Mi sono sentita piena di rabbia per aver consegnato mio figlio alla psichiatria, ai farmaci, a tutti gli effetti collaterali che possono avere dal punto di vista fisico ed emotivo: chiudono le sue emozioni e immobilizzano il suo corpo, non gli permettono di esprimersi liberamente per ciò che lui già è.
È un ragazzo molto sensibile con un talento artistico che ancora tiene custodito dentro di sé.
Dopo essermi lasciata attraversare da questi sentimenti e liberata con un pianto ininterrotto nell’ angolo della sala, ho pensato di andare a fare l’esperienza della giornata per poter transitare verso il nuovo, lasciandomi accompagnare sul come affrontare la situazione. Arrivati a Sasso di Castalda, ci siamo diretti verso il primo ponte ” Il ponte Petracca”. Poi verso il ” Ponte alla luna” dedicato a Rocco Petrone originario del posto e l’uomo che disse: “Go” quando nel 1969 a Capo Kennedy, l’Apollo 11 lasciava la terra per la conquista della luna.
Ognuno di noi si è sperimentato con le proprie modalità nell’attraversare il Ponte. C’era chi accompagnava e si faceva accompagnare nell’attraversare la paura di sentirsi sospesi a 120 metri di altezza tra le Dolomiti Lucane. C’erano madri e figli coraggiosi che insieme si sperimentavano nell’ impresa di affrontare solo una parte del percorso. C’era chi con orgoglio ha gioito per avere fatto solo i primi gradini, chi si è immessa in una dinamica di abbandono vissuto nell’infanzia e di essersi sentita accolta da chi la stesse accompagnando.
Io ho vissuto l’attraversamento con naturalezza. Non ho avvertito dentro di me la paura di essere sospesa nel vuoto e soprattutto la necessità di controllare ciò che stava succedendo. Mi sono affidata al momento presente e mi sono sentita sostenuta dalla presenza del gruppo.
I miei piedi trovavano un solido appoggio sui gradini e le mie mani scorrevano lungo i grossi fili di acciaio. Nel percepire il senso di pericolo, mi sentivo al sicuro e mi facevo cullare dalle leggere onde sul ponte, spinte dal fresco vento che c’era nell’ aria. Percepivo l’entusiasmo dei miei compagni di viaggio che, con determinazione e coraggio, sono arrivati alla fine del ponte lungo 300 metri.

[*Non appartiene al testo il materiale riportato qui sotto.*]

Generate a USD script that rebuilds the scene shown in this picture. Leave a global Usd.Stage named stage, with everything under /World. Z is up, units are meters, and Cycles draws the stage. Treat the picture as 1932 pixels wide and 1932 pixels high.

Sentirmi sospesa nel vuoto non mi ha spaventata… Ad un tratto ho cercato dentro di me la paura e… Non l’ho trovata! Sono stata felice per questo…. Sono stata felice per lo scenario mozzafiato che da quell’altezza potevo osservare, sotto un cielo azzurro illuminato dai raggi del sole che tiepidi accarezzavano la pelle.
Sono stata felice e orgogliosa di me per come ho vissuto per la seconda volta l’esperienza di attraversare il vuoto sui fili d’acciaio.
Credo che man mano che faccio nuove esperienze, le saprò fare sempre meglio, più velocemente e con più armonia. Oggi mi sono sperimentata con fiducia e abbandono, trovando connessione con ciò che mi circondava. Nel pomeriggio il mio stato quiete era diverso da quello della mattina. Mi sono sentita molto alleggerita e di aver fatto un po’ di vuoto. Ho compreso meglio che i passaggi riguardo a mio figlio sono giusti anche grazie a chi mi ha accompagnato. L’uscita della giornata “ai ponti tibetani” si è conclusa con il rientro al villaggio, dove tutti insieme abbiamo condiviso la cena.